Your instructions:
Count how many lines hold the string "from". Give that number alone.

Provided data:
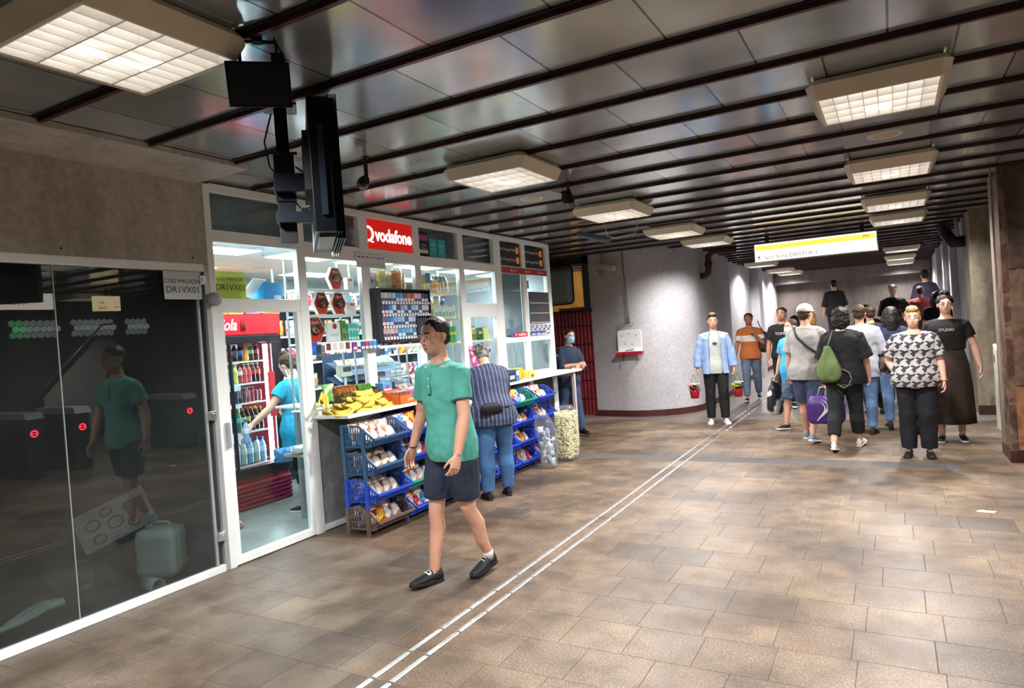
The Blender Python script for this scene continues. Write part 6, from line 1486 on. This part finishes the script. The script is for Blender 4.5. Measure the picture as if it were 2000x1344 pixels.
# hanging double screen seen edge-on, on its pole
q0 = Vector((-2.42, 2.54)); dr = Vector((-.72, .69)).normalized(); rz = math.atan2(dr.y, dr.x)
sc_ = thing('hanging_screen', 'black two-sided screen hung from the ceiling, seen edge-on in front of the kiosk', 'hanging screen', (q0.x, q0.y, 2.60), rz)
g = MB(); g.box(0, -.035, -.33, .82, .07, .34); g.build('screen_case', M['blackmetal'], sc_, bevel=.004)
g = MB()
for k in range(4): g.box(.05, -.075+.0125*k-.004, -.36, .80, -.075+.0125*k+.001, .37)
g.box(.02, -.066, -.33, .8, -.035, .34); g.build('cooling_fins', mat('1b2026', .3, .7), sc_)
MB().box(-.012, .0, -.25, .0, .03, .20).build('edge_strip', mat('2a3440', .3, .5), sc_)
MB().box(.1, -.03, -.345, .55, .05, -.331).build('vent_plate', mat('6a7074', .3, .6), sc_)
MB().box(.1, .07, -.1, .5, .10, .2).build('terminal_box', M['black'], sc_)
pl_ = thing('ceiling_pole', 'black telescopic pole dropping from the ceiling left of the hanging screen', 'pole', (-2.95, 2.77, 0), rz)
MB().box(-.035, -.035, 2.78, .035, .035, CZ).box(-.09, -.09, CZ-.012, .09, .09, CZ-.001).build('tube', M['blackmetal'], pl_, bevel=.003)
MB().box(-.05, -.055, 2.52, .05, .055, 2.79).box(-.075, -.075, 2.775, .075, .075, 2.79).build('clamp', mat('20242a', .4, .4), pl_, bevel=.003)
MB().cbox((0, 0, 2.41), (.09, .095, .25), ry=.06).build('lower_tube', mat('23202a', .4, .4), pl_, bevel=.003)
for z, h in ((2.61, .10), (2.42, .06)): MB().box(-.12, -.30, z-h/2, -.07, .06, z+h/2).box(-.12, -.30, z-h/2, .05, -.25, z+h/2).build('bracket', mat('1a222c', .4, .4), pl_, bevel=.003)
MB().tube([(.05, .05, 3.04), (.12, .1, 2.9), (.1, .08, 2.75), (.02, .04, 2.68)], .005, 6).tube([(-.02, -.06, 2.72), (-.03, -.14, 2.66), (.0, -.16, 2.5), (-.02, -.08, 2.48), (0, -.05, 2.52)], .005, 6).build('cable', M['black'], pl_)
def floodlight(loc, rz, label, s=1., tilt=.5):
    t = thing('floodlight', label, 'floodlight', loc, rz); t.scale = (s, s, s)
    g = MB(); g.tube([(-.07, 0, -.11), (-.07, 0, .0), (.07, 0, .0), (.07, 0, -.11)], .009, 6); g.box(-.02, -.02, -.005, .02, .02, .04); g.build('bracket', M['black'], t)
    m = Matrix.Translation((0, 0, -.17)) @ Matrix.Rotation(tilt, 4, 'X')
    MB().loft([[(x, -.05, z) for x, z in ((-.12, -.085), (.12, -.085), (.12, .085), (-.12, .085))], [(x, .02, z) for x, z in ((-.10, -.07), (.10, -.07), (.10, .07), (-.10, .07))], [(x, .075, z) for x, z in ((-.05, -.04), (.05, -.04), (.05, .04), (-.05, .04))]]).xf(m).build('lamp_body', M['blackmetal'], t, bevel=.004, smooth=False)
    MB().box(-.11, -.055, -.075, .11, -.05, .075).xf(m).build('front_glass', mat('20262c', .1), t)
    MB().box(.05, .0, .08, .10, .06, .12).xf(m).build('sensor', M['black'], t)
    MB().tube([(.05, .06, -.12), (.1, .08, -.04), (.06, .03, .03)], .004, 6).build('cable', M['black'], t)
    return t
floodlight((-2.31, 2.07, CZ-.04), .75, 'black floodlight on a bracket beside the big top left ceiling light', 1.08, .35)
floodlight((-2.56, 5.82, CZ-.02), 1.9, 'small black floodlight right of the second left ceiling light', .8, -.3)
t = thing('spotlight', 'small dark spotlight on a stem right of the hanging screen', 'spotlight', (-3.32, 3.90, CZ), -.6)
MB().box(-.02, -.01, -.20, .02, .01, 0).box(-.05, -.02, -.01, .05, .02, -.002).build('stem', M['black'], t); MB().lathe([(0, 0), (.03, 0), (.045, .05), (.045, .1), (.02, .12), (.008, .16), (0, .18)], (0, 0, 0), 14, 'X').xf(Matrix.Translation((-.03, 0, -.15)) @ Matrix.Rotation(PI*.95, 4, 'Y')).build('lamp_body', M['blackmetal'], t, smooth=True)
t = thing('wire_bundle', 'dangling white wires and a grey duct under the ceiling right of the vent', 'wires', (-3.0, 8.2, CZ))
MB().tube([(-.5, 0, -.02), (-.15, 0, -.03), (-.1, 0, -.22), (.0, 0, -.26)], .006, 6).tube([(.0, 0, -.26), (.25, .05, -.22), (.3, .05, -.02)], .005, 6).build('wire', mat('c8c4a8', .5), t)
MB().tube([(-.55, .1, -.12), (-.2, .05, -.24), (-.1, .05, -.26)], .04, 8).build('duct', mat('50606c', .5), t, smooth=True)
# things on and around the curved wall
wb = thing('wall_box', 'open white phone back plate with a red lower edge on the curved wall', 'wall box', (-4.22, 11.93, 1.40))
o2 = [(-.23, -.20), (.23, -.20), (.23, .17), (.20, .20), (-.20, .20), (-.23, .17)]
MB().prism([(x, -.0, z) for x, z in o2], (0, -.03, 0)).build('back_plate', mat('e4e6e8', .4), wb, bevel=.006)
MB().box(-.25, -.12, -.25, .25, -.0, -.19).build('red_ledge', mat('b01c34', .4), wb, bevel=.006); MB().box(-.24, -.115, -.195, .24, -.031, -.185).build('ledge_top', mat('e0d8da', .4), wb)
MB().tube([(.08, -.06, -.16), (-.04, -.08, -.17), (-.08, -.13, -.21), (-.12, -.135, -.36)], .008, 6).build('loose_cable', M['black'], wb)
g = MB()
for x, z in ((0, .13), (-.13, .10), (.13, .10), (-.08, -.05), (.05, -.06)): g.lathe([(0, -.036), (.009, -.036), (.009, -.03), (0, -.03)], (x, 0, z), 10, 'Y')
g.build('screw', mat('40444c', .5), wb)
t = thing('wall_cable', 'thin grey cable running down the curved wall to a small socket', 'cable', (-4.24, 11.935, 0))
MB().tube([(-.03, 0, 3.04), (-.02, 0, 2.6), (.01, 0, 2.2), (.02, 0, 1.80)], .009, 6).build('cable', mat('5c6066', .6), t); MB().box(-.01, -.03, 1.74, .05, .01, 1.82).build('socket', mat('70747c', .5), t)
text('lettering', '7204', .045, mat('8a3a2a', .6), (.03, -.012, 1.665), (PI/2, 0, 0), t, .0005)
cc = thing('security_camera', 'pale security camera on the ceiling at the left edge of the curved wall', 'camera', (-4.62, 11.80, 2.80), -.35)
MB().box(-.04, -.05, -.05, .30, .05, .05).xf(Matrix.Rotation(.22, 4, 'Y')).build('camera_body', mat('b8b8ae', .4), cc, bevel=.012); MB().box(-.07, -.06, .05, .33, .06, .06).xf(Matrix.Rotation(.22, 4, 'Y')).build('sunshade', mat('a8a89e', .4), cc)
MB().box(-.05, -.03, -.14, .0, .03, -.02).box(-.08, -.04, -.16, .02, .04, -.13).tube([(0, 0, .05), (-.02, .05, .25)], .02, 8).build('mount', mat('8c8c86', .5), cc)
t = thing('elbow_pipe', 'dark red drain pipe elbow coming out of the curved wall under the ceiling', 'pipe', (-3.16, 13.25, 2.75))
MB().tube([(-.05, 0, -.22), (.06, 0, -.22), (.12, .02, -.17), (.13, .04, -.05), (.13, .06, .15), (.2, .1, .24), (.6, .3, .26)], .062, 12).build('pipe', mat('4a2420', .4), t, smooth=True)
MB().tube([(.13, .045, -.02), (.13, .05, .03)], .078, 12).build('collar', mat('2a1a18', .5), t)
t = thing('drain_pipe', 'dark pipe with a pale stub under the ceiling at the right wall', 'pipe', (1.02, 12.9, 2.75))
MB().tube([(.05, 0, -.1), (-.12, .05, -.1), (-.2, .2, .05), (-.22, .5, .2)], .09, 12).build('pipe', mat('1c1614', .5), t, smooth=True); MB().tube([(-.06, -.05, -.02), (-.08, -.05, .26)], .022, 8).build('stub', mat('8a8e90', .4), t, smooth=True)
# security mirror, gate
mr = thing('safety_mirror', 'grey rounded safety mirror with a black rim beyond the kiosk end', 'mirror', (-5.60, 11.9, 2.54))
def rrect(hx, hz, r, y, n=6):
    o_ = []
    for cx_, cz_, a0 in ((hx-r, hz-r, 0), (-hx+r, hz-r, PI/2), (-hx+r, -hz+r, PI), (hx-r, -hz+r, 1.5*PI)):
        for i in range(n+1): a = a0+PI/2*i/n; o_.append((cx_+r*math.cos(a), y, cz_+r*math.sin(a)))
    return o_
MB().loft([rrect(.33, .36, .1, .03), rrect(.35, .38, .11, 0), rrect(.33, .36, .1, -.03)]).build('rim', M['black'], mr, smooth=False)
MB().loft([rrect(.325, .355, .1, -.031), rrect(.20, .22, .08, -.055), rrect(.05, .06, .04, -.065)]).build('mirror_face', mat('7c8c94', .4, .2), mr, smooth=True)  # grey-blue base colour stands in for what the mirror would reflect
MB().tube([(0, .02, .3), (0, .1, .42), (0, .1, .5)], .02, 8).build('bracket', M['black'], mr)
gt = thing('corrugated_gate', 'dark red corrugated metal gate closing the side passage', 'gate', (-4.94, 12.04, 0))
g = MB(); n = 34; W = 2.6
pts = []
for i in range(n*4+1):
    x = -.05-W*i/(n*4); ph = (i % 4); y = [0, 0, .022, .022][ph]; pts.append((x, y))
for (xa, ya), (xb, yb) in zip(pts, pts[1:]): g.face([(xa, ya, .03), (xb, yb, .03), (xb, yb, 2.02), (xa, ya, 2.02)])
bmesh.ops.remove_doubles(g.b, verts=g.b.verts, dist=1e-6)
o = g.build('corrugated_sheet', mat('7a2430', .4, ns=3, na=.3), gt); so = o.modifiers.new('s', 'SOLIDIFY'); so.thickness = .004
g = MB()
for z in (.33, .68, 1.03, 1.38, 1.73): g.box(-2.65, -.006, z, -.05, .0, z+.016)
g.build('seam', mat('35101a', .5), gt); MB().box(-2.65, -.012, 2.0, -.03, .03, 2.05).build('top_rail', mat('2c1418', .5), gt); MB().box(-.72, -.01, 2.05, -.12, .02, 2.10).build('orange_strip', mat('8a3a1c', .5), gt)
# ticket machine between the pillars, litter
t = thing('ticket_validator', 'slim pale ticket validator between the two right hand pillars', 'validator', (1.28, 10.75, 0))
MB().box(-.16, -.12, 0, .16, .12, 1.05).prism([(-.16, -.12, 1.05), (-.16, .12, 1.05), (-.16, .12, 1.12)], (.32, 0, 0)).build('cabinet', mat('c0bcb4', .4), t, bevel=.01); MB().box(-.163, -.03, .88, -.16, .05, .98).build('card_slot', mat('30343c', .4), t)
MB().lathe([(0, -.125), (.018, -.125), (.018, -.12), (0, -.12)], (-.1, 0, .7), 12, 'Y').build('lamp', mat((1., .25, .2), .5, emit=1), t)
tag(MB().prism([(-.07, -.02, 0), (.05, -.035, 0), (.075, .02, 0), (-.04, .035, 0)], (0, 0, .004)).build('litter', mat('ddd8b8', .7), loc=(.57, 6.55, .001)), 'scrap of pale paper lying on the floor at the right', 'litter')
lm = pl2 = None
# ================================================================ GATE HALL (behind the right pillars, shows in the dark glass)
tsm = mat('c8ccce', .3, .6)
for i, (y, l) in enumerate([(5.35, 'nearest steel turnstile cabinet of the gate hall'), (6.05, 'middle steel turnstile cabinet of the gate hall'), (7.95, 'farthest steel turnstile cabinet of the gate hall')]):
    t = thing('turnstile', l, 'turnstile', (2.6, y, 0), 0, 'turnstiles of the gate hall')
    MB().box(-.55, -.12, 0, .55, .12, .9).build('cabinet', mat('2a2e30', .4, .4), t, bevel=.01)
    MB().prism([(-.62, -.13, .9), (-.55, -.13, 1.0), (.55, -.13, 1.0), (.62, -.13, .9)], (0, .26, 0)).build('lid', tsm, t, bevel=.01)
    g = MB(); g.tube([(-.555, .045*math.cos(a), .68+.045*math.sin(a)) for a in [2*PI*k/24 for k in range(25)]], .012, 6); g.box(-.56, -.025, .674, -.55, .025, .686); g.build('stop_lamp', mat((1., .03, .05), .5, emit=14), t)
s_ = thing('hanging_sign', 'long lit pale sign hanging over the turnstiles', 'sign', (2.8, 5.05, 2.745), 0)
MB().box(0, -1.1, -.13, .1, 1.1, .13).build('case', mat((1., .86, .74), .5, emit=2.6), s_); text('lettering', 'Trecerea oprita', .12, ink, (-.003, .35, -.02), (PI/2, 0, -PI/2), s_, .001); MB().box(.03, -.9, .13, .06, -.85, .3).box(.03, .85, .13, .06, .9, .3).build('hanger', M['black'], s_)
s_ = thing('hanging_sign', 'short lit yellowish sign with an arrow over the hall', 'sign', (3.7, 7.57, 2.79), 0)
MB().box(0, -.24, -.14, .1, .24, .14).build('case', mat((1., .78, .42), .5, emit=3.0), s_); text('lettering', 'Iesi', .08, ink, (-.003, -.12, .02), (PI/2, 0, -PI/2), s_, .001); text('lettering', 'Casa', .08, ink, (-.003, -.10, -.08), (PI/2, 0, -PI/2), s_, .001)
MB().box(-.004, .12, -.075, -.002, .20, -.065).build('arrow', ink, s_); MB().box(.03, -.02, .14, .06, .02, .27).build('hanger', M['black'], s_)
# glass block strip, backlit
for j in range(3):
    for i in range(28):
        y = 6.4+.135*i; 
        if (i % 9) in (4, 5): continue
        c = (.25, 1., .35) if i < 8 else ((.8, .85, .8))
        e = [.5, 1.0, .6][j]*(1.2 if i < 8 else .8)
        MBk = MB().prism([(0, .06*math.cos(a), .07*math.sin(a)) for a in [PI/3*q+PI/6 for q in range(6)]], (.05, 0, 0))
        o = MBk.build('glass_block', mat(c, .3, emit=e), loc=(6.5, y+.065*(j % 2), 2.35+.125*j)); tag(o, 'backlit honeycomb glass block, %s row, %d along' % (['lower', 'middle', 'upper'][j], i+1), 'glass block', 'backlit glass blocks of the gate hall')
struct('wall_hall_parapet', MB().box(6.55, 5.8, 0, 6.7, 10.4, CZ), mat('1e2020', .6))
t = thing('stair_balustrade', 'slanting pale balustrade with a steel handrail in the gate hall', 'balustrade', (6.3, 7.6, 0))
MB().prism([(0, -.0, .2), (0, .9, .2), (0, 1.6, 2.2), (0, 1.2, 2.2), (0, 0, 1.0)], (.08, 0, 0)).build('panel', mat('a8a8a4', .5), t); MB().tube([(-.05, -.03, 1.23), (-.05, 1.29, 2.52), (-.05, 1.7, 2.56)], .02, 8).build('handrail', M['steel'], t, smooth=True)
MB().box(.02, .1, 0, .06, .16, 1.0).box(.02, 1.3, 0, .06, 1.36, 2.1).build('post', M['steel'], t)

Response to the task:
3